Omit pictures and quote the listing below line by line, from its start through the line that holds "except Exception: pass".

◇ ◇ ◇ ◇ ◇ ◇ ◇

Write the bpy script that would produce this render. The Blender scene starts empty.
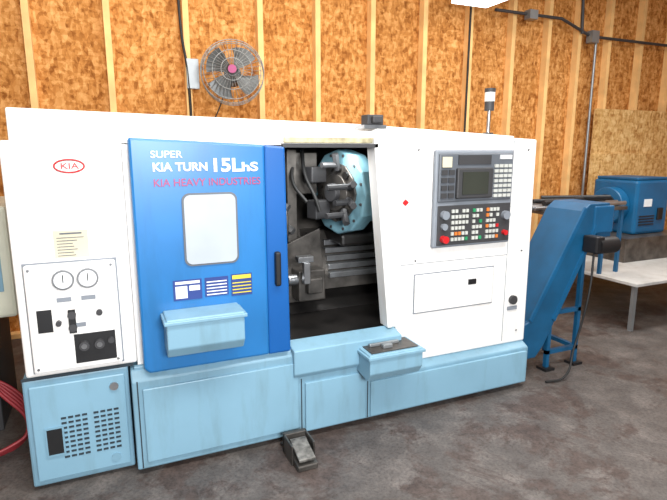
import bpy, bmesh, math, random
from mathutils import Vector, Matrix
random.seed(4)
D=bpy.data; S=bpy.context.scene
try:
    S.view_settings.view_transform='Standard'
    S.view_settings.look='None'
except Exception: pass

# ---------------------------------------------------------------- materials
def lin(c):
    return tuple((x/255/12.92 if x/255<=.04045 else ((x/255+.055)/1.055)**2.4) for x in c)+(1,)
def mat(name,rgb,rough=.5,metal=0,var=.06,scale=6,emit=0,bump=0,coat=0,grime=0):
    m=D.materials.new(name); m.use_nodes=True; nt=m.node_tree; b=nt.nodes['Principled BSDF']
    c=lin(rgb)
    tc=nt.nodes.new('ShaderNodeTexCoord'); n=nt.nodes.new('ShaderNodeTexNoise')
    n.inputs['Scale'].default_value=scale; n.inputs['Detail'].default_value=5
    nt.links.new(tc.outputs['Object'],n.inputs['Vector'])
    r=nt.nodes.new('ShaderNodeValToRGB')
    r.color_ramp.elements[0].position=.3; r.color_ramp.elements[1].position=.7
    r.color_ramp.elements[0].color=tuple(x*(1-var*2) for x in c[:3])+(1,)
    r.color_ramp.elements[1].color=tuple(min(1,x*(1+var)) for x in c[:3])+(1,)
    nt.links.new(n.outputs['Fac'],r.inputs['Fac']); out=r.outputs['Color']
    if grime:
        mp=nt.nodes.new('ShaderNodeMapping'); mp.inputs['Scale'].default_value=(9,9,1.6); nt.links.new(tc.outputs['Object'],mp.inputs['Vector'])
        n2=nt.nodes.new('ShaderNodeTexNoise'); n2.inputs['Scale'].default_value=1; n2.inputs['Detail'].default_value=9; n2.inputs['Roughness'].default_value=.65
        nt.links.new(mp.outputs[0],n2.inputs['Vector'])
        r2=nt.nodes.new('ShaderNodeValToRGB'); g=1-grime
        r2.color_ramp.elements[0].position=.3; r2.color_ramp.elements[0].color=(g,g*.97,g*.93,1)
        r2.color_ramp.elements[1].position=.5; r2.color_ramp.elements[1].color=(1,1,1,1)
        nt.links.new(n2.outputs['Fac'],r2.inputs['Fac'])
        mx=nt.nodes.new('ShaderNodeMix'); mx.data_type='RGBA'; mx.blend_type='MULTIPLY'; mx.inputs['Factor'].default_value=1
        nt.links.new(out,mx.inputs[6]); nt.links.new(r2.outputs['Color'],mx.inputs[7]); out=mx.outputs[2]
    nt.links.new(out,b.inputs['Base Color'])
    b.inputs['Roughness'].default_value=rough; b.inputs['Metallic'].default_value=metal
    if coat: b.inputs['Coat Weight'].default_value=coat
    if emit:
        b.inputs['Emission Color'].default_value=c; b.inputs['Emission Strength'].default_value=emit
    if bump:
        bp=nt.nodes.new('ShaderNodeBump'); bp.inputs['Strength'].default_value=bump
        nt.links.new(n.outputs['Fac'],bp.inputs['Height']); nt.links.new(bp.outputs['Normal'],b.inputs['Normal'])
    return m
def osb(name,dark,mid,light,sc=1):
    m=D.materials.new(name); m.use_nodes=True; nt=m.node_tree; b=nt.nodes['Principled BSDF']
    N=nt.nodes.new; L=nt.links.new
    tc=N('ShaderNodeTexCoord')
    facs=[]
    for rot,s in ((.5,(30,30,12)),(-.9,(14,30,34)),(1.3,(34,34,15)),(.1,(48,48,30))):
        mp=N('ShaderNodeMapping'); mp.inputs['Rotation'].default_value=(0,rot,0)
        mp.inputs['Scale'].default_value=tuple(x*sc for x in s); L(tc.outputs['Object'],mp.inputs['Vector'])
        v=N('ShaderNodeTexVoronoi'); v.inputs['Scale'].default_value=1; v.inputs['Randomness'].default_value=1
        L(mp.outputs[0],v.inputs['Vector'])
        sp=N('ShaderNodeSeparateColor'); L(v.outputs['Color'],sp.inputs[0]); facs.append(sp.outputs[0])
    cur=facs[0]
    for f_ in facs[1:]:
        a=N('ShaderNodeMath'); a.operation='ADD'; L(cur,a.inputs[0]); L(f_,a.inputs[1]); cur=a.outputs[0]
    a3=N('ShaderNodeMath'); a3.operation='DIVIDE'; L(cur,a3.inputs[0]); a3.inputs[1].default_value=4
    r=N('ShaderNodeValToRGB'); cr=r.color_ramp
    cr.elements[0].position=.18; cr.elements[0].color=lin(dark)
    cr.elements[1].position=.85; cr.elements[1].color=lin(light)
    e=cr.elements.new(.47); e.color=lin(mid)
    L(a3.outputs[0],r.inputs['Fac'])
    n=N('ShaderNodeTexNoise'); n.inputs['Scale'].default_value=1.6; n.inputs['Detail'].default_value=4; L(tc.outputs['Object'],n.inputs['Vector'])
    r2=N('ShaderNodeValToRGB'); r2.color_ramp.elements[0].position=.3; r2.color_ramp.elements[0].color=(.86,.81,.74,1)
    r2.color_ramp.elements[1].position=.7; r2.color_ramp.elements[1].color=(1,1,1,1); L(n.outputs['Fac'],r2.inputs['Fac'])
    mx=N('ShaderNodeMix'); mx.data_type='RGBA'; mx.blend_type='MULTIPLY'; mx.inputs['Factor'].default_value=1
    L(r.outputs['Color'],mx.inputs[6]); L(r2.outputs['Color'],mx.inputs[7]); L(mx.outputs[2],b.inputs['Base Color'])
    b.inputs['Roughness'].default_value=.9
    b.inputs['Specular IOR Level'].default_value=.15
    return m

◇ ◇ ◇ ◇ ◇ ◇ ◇

▶ _Task answer_
Write the bpy script that would produce this render. The Blender scene starts empty.
import bpy, bmesh, math, random
from mathutils import Vector, Matrix
random.seed(4)
D=bpy.data; S=bpy.context.scene
try:
    S.view_settings.view_transform='Standard'
    S.view_settings.look='None'
except Exception: pass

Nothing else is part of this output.